Debate arises following Ontario Liberals’ vote to maintain lower minimum wage for liquor servers
At first glance, the provincial Liberals’ new legislation seems like a win for the labour movement. With policies from equal pay for part-time employees, to the creation of a 17-week leave for victims of sexual assault, to a $15 minimum wage in 2019, it can be easy to overlook one glaring flaw in Ontario’s labour regulation: in May, a government-commissioned report recommended the elimination of the minimum wage exemption for liquor servers, who generally make most of their income in tips. When the NDP proposed the creation of this amendment in August, the Liberal majority voted against it.
Liquor servers in both Ontario and British Columbia are paid a lower minimum wage. In Quebec, there is a separate, and lower, minimum wage for all tipped employees. In light of this policy change, now is the time to discuss why gratuities should not replace salary.
The size of a gratuity is supposed to reflect a server’s ability and effort, but Professor Michael Lynn of Cornell University would argue otherwise. Having broken down the factors that determine the size of a tip, he found that only four percent of the average gratuity depends on the actual quality of service. He found many meaningless reasons people subconsciously tip higher amounts. This can include a server touching a customer on the shoulder, drawing a smiley-face on the bill, or even providing cheap after-dinner candies.
With an arbitrary sum of money, such as a tip, it is natural that people are influenced by internal biases. Lynn found that people tend to tip more to the opposite gender. However, while the attractiveness of a waitress determines the amount she is tipped, Lynn did not find that that the same applied to men. Women’s tips are higher if they are blonde, slim, around 30 years old, and have a high bust-to-body-size ratio.
In Canada, about 80 percent of servers in the food and beverage industry are women, a demographic much more likely to experience sexual harassment in the workplace. In B.C, Professor Kaitlyn Matulewicz published a paper in the Canadian Journal of Law based on case studies of female servers in drinking establishments. She argues that the lower minimum wage leaves these bartenders reliant on tips and less likely to report harassment. The American-based Restaurant Opportunities Sector writes that about 37 percent of all sexual harassment complaints to the Equal Employment Opportunity Commission come from the restaurant industry, but that this number is almost always less in regions where all employees are entitled to the same minimum wage.
The history of tipping in the food service industry is messy, at best. According to Saru Jayaraman, writer of Forked: A New Standard for American Dining, while the concept of tipping was brought to this continent by wealthy Americans who travelled to Europe in the 19th century, there is a specific reason why tipping is most common in restaurants. During the Industrial Revolution, more factory jobs had opened in cities, and the farmers who moved to fill those jobs needed to eat at restaurants. Fast food restaurants sprung up, hiring the only group poorer than these new urban employees: recently freed African-American slaves. Resentful of having to pay them anything at all, restaurant-owners, resisting the anti-tipping movement of the turn of the century, argued that gratuities could replace salaries. As a result, in 1938, the first minimum wage for tipped workers in America was $0.

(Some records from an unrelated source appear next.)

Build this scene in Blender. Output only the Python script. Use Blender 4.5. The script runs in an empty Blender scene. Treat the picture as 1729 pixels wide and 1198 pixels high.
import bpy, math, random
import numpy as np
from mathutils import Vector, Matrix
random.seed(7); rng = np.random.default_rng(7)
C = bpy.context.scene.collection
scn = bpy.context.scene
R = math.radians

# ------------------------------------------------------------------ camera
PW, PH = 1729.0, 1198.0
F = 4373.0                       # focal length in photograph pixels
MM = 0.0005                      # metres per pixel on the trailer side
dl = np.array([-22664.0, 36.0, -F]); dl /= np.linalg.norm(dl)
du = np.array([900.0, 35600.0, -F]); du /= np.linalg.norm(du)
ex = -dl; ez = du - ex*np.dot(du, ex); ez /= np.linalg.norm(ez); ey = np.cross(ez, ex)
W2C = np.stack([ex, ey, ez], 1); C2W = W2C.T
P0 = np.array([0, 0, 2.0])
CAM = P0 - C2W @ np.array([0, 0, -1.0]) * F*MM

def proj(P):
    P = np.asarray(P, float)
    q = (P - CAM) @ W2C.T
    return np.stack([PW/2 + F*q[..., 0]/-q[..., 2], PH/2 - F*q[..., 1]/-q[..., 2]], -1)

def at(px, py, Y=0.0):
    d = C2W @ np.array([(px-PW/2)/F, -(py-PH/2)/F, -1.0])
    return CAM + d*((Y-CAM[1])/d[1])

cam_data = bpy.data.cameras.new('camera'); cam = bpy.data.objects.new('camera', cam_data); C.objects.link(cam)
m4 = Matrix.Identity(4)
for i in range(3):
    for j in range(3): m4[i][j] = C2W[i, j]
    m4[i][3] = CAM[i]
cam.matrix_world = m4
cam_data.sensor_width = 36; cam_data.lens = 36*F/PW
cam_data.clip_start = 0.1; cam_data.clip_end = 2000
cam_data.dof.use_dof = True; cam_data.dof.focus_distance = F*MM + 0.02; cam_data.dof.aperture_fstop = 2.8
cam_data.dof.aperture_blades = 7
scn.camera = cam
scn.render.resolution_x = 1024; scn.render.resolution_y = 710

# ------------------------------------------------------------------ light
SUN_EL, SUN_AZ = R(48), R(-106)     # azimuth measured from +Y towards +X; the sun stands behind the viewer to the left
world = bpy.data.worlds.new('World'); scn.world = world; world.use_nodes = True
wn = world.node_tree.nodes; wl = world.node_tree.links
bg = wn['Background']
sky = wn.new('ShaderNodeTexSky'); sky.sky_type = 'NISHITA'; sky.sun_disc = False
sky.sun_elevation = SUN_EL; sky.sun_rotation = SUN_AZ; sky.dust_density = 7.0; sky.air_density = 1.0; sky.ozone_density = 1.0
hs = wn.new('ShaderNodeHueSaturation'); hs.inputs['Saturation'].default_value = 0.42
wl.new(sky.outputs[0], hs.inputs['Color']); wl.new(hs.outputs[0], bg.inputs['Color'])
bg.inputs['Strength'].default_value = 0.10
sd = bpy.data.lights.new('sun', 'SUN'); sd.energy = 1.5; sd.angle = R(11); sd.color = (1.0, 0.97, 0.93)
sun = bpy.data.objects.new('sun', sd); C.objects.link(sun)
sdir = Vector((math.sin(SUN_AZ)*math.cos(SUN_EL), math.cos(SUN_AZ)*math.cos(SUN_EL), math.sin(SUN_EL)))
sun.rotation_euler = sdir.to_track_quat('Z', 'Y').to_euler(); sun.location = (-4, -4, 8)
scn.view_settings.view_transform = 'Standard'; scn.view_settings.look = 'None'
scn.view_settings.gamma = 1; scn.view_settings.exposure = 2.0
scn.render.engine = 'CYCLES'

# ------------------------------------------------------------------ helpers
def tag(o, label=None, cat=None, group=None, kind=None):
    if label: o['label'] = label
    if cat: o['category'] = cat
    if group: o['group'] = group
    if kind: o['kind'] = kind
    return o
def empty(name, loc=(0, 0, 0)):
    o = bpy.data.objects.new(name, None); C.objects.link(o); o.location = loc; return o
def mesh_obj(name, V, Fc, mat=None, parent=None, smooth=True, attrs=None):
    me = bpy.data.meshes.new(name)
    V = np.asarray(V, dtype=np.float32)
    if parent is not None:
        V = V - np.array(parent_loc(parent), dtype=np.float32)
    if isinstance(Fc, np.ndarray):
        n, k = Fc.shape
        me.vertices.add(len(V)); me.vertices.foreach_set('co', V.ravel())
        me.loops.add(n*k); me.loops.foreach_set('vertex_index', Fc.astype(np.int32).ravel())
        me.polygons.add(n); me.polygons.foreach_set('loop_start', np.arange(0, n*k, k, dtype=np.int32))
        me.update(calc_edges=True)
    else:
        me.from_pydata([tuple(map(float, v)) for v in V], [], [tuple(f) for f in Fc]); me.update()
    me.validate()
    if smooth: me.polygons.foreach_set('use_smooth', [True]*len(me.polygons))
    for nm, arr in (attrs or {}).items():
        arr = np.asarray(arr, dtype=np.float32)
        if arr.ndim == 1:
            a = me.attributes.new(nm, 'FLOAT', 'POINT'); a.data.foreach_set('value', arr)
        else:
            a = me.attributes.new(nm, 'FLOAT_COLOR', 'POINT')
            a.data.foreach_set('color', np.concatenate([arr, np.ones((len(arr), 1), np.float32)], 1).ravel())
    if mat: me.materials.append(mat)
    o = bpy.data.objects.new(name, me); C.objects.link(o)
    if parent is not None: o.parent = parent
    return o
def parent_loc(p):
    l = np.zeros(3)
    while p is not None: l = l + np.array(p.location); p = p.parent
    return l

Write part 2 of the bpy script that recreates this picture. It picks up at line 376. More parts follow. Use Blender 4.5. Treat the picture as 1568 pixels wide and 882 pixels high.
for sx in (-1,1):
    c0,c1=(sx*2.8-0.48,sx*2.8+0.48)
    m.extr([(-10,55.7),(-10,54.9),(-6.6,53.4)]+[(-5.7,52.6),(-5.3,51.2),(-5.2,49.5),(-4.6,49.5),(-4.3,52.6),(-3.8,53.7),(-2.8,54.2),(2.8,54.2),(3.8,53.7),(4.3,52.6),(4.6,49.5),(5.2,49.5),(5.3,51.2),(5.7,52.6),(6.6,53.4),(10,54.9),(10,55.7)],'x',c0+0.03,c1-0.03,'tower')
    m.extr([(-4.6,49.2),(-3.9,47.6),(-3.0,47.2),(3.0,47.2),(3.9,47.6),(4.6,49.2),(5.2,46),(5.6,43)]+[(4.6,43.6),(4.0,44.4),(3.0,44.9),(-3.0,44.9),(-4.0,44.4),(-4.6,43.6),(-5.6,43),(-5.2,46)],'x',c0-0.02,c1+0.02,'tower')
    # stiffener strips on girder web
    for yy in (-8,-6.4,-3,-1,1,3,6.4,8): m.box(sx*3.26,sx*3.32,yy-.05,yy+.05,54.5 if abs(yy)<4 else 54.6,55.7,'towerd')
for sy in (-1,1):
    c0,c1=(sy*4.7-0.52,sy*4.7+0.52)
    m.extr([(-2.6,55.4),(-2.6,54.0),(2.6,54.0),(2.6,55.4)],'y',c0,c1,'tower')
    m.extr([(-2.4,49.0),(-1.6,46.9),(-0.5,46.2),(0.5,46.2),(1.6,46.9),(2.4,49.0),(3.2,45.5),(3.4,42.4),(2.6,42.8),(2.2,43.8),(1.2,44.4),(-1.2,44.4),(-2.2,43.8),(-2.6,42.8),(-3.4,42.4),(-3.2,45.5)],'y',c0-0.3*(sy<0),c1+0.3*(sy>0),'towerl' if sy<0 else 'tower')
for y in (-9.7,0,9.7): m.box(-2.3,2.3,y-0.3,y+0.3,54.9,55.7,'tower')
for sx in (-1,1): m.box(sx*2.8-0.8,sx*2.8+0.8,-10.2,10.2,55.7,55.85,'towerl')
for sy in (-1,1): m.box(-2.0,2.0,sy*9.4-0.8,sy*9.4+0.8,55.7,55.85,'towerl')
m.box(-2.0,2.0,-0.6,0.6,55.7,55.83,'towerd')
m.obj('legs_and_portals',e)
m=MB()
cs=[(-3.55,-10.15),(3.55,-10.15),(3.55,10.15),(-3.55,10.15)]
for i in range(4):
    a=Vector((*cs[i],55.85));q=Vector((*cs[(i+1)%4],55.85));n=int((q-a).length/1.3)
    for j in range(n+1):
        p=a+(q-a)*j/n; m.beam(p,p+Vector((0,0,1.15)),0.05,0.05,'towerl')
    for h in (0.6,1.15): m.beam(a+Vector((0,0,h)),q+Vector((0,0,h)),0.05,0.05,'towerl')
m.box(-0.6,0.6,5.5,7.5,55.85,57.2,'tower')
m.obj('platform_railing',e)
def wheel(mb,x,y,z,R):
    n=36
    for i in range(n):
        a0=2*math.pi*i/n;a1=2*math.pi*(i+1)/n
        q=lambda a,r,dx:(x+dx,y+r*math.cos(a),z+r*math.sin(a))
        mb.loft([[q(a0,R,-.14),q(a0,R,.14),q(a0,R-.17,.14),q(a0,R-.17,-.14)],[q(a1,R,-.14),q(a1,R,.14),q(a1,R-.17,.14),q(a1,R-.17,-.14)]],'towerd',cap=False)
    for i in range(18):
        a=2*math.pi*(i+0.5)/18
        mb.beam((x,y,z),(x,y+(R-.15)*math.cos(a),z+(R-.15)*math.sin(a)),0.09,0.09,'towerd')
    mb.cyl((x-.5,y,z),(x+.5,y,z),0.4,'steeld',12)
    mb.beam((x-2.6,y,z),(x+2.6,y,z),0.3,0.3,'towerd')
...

Race continues to influence the practice of tipping. An analysis of the tips received by cab drivers in Connecticut revealed that there is a substantial difference in the tips received by black drivers. What’s more, both black and white customers tipped black drivers less. Michael Lynn replicated these experiments in restaurants. In these studies, he tested for other variables, and found that the quality of service in no way accounts for this difference in gratuities. Neither attractiveness, efficiency, personality, nor helpfulness could explain why both races tip African-American servers less than their white counterparts. All of this suggests that internalized racism accounts for this difference.
This money, doled out in arbitrary amounts, is crucial to people’s livelihoods. One Ontario waitress describes that the amount tipped from a $50 bill will determine whether she can take a cab home. Consider this: if an employer wanted to pay workers less based on their race or gender, we would be up-in-arms. Yet, the fact that we give ordinary people the chance to do it on a day-to-day basis isn’t even news.